**WHAT THE TASK ASKS:** Word for word, restate the lines from the start of the data below through the line containing "SC.camera = cam".

**COLLECTED DATA:**

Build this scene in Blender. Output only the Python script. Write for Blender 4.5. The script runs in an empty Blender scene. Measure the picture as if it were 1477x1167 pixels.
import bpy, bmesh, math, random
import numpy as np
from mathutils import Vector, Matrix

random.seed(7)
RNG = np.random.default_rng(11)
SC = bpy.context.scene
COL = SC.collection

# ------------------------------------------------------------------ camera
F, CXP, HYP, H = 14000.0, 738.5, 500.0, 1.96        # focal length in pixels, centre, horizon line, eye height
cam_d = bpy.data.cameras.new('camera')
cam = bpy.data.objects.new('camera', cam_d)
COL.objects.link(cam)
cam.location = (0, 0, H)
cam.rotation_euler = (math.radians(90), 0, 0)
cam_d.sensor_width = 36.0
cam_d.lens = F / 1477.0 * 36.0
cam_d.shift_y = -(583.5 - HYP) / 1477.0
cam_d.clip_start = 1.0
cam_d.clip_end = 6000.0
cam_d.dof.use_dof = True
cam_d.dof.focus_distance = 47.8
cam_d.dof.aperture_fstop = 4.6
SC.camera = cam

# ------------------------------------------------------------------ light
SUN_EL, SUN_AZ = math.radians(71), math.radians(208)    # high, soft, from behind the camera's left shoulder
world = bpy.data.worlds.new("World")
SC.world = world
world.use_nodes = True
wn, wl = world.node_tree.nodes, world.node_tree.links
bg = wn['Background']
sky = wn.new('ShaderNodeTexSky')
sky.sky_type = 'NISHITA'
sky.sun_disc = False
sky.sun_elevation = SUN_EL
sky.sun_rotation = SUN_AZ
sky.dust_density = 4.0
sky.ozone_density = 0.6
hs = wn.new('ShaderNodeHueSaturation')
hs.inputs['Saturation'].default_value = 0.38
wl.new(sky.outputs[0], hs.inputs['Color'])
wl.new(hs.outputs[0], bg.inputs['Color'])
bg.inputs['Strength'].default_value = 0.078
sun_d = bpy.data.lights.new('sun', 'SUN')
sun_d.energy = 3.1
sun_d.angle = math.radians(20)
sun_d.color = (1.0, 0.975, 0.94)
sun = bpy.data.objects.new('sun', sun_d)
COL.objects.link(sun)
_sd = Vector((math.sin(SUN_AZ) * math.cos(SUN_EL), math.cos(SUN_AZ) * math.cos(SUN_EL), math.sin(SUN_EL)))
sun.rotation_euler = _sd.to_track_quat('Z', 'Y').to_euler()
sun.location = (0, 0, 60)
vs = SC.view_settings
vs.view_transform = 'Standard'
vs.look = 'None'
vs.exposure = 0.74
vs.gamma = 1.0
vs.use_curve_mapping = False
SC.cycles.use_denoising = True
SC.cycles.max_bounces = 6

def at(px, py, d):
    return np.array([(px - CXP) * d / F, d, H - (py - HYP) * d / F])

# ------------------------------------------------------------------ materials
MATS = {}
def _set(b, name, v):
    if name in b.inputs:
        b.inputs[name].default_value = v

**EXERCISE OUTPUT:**
Build this scene in Blender. Output only the Python script. Write for Blender 4.5. The script runs in an empty Blender scene. Measure the picture as if it were 1477x1167 pixels.
import bpy, bmesh, math, random
import numpy as np
from mathutils import Vector, Matrix

random.seed(7)
RNG = np.random.default_rng(11)
SC = bpy.context.scene
COL = SC.collection

# ------------------------------------------------------------------ camera
F, CXP, HYP, H = 14000.0, 738.5, 500.0, 1.96        # focal length in pixels, centre, horizon line, eye height
cam_d = bpy.data.cameras.new('camera')
cam = bpy.data.objects.new('camera', cam_d)
COL.objects.link(cam)
cam.location = (0, 0, H)
cam.rotation_euler = (math.radians(90), 0, 0)
cam_d.sensor_width = 36.0
cam_d.lens = F / 1477.0 * 36.0
cam_d.shift_y = -(583.5 - HYP) / 1477.0
cam_d.clip_start = 1.0
cam_d.clip_end = 6000.0
cam_d.dof.use_dof = True
cam_d.dof.focus_distance = 47.8
cam_d.dof.aperture_fstop = 4.6
SC.camera = cam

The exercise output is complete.